__GIVEN PROBLEM__
Give every line from the entries that contains "parts".

--- begin ENTRIES ---

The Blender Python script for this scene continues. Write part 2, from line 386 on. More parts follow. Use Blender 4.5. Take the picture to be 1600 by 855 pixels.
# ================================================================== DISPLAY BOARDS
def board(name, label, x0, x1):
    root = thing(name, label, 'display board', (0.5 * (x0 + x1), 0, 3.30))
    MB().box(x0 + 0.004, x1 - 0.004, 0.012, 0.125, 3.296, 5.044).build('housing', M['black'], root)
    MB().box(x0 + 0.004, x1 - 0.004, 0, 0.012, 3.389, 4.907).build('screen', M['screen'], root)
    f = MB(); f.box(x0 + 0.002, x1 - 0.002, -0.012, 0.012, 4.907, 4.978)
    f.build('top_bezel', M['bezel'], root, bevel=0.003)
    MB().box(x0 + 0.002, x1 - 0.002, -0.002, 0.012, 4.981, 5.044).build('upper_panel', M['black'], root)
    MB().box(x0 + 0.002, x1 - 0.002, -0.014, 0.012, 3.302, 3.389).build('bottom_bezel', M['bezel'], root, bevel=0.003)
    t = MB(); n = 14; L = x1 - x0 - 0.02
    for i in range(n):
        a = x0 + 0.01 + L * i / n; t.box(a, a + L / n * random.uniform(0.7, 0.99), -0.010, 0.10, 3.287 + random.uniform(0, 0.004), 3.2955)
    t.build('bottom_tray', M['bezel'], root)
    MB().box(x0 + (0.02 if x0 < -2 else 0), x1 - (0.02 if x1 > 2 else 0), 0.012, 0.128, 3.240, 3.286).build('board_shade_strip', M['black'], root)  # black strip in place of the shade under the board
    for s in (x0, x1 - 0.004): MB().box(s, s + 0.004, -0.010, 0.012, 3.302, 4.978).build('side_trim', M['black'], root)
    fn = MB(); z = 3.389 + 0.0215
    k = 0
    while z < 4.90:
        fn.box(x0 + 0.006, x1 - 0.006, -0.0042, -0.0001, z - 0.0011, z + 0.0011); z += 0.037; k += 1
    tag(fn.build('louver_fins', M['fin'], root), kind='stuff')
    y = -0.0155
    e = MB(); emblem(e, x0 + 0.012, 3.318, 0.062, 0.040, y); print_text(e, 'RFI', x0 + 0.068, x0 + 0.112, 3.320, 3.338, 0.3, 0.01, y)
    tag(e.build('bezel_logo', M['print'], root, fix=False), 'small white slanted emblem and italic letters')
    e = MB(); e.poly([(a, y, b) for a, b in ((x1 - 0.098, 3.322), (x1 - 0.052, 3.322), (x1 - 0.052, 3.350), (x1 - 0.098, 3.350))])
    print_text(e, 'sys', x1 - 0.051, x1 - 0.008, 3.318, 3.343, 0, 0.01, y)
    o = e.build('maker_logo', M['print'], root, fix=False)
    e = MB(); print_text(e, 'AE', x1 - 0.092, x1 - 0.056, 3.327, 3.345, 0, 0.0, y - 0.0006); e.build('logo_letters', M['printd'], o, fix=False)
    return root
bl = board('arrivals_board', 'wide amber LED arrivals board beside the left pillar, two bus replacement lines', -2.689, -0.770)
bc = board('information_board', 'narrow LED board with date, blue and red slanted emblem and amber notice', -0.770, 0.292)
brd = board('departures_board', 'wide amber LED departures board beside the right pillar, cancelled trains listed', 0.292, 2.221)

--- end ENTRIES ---
--- begin ENTRIES ---

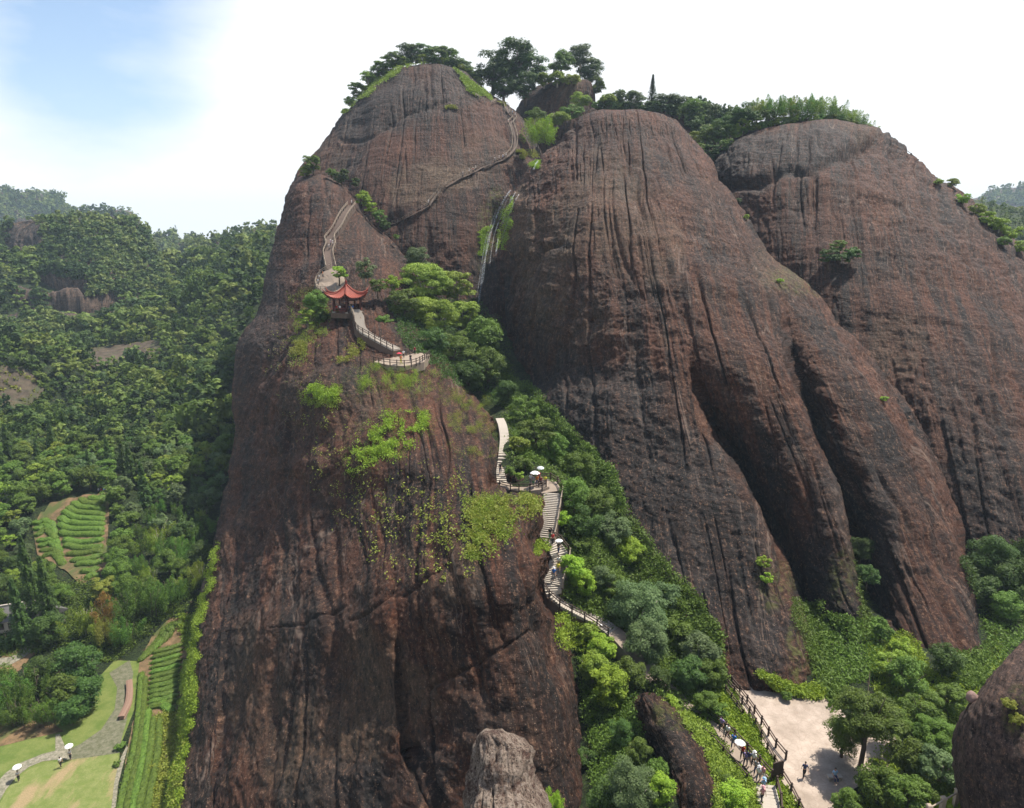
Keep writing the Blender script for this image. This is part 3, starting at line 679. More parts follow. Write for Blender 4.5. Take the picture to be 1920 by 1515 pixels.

--- end ENTRIES ---

__EXERCISE OUTPUT__
The Blender Python script for this scene continues. Write part 2, from line 386 on. More parts follow. Use Blender 4.5. Take the picture to be 1600 by 855 pixels.
Keep writing the Blender script for this image. This is part 3, starting at line 679. More parts follow. Write for Blender 4.5. Take the picture to be 1920 by 1515 pixels.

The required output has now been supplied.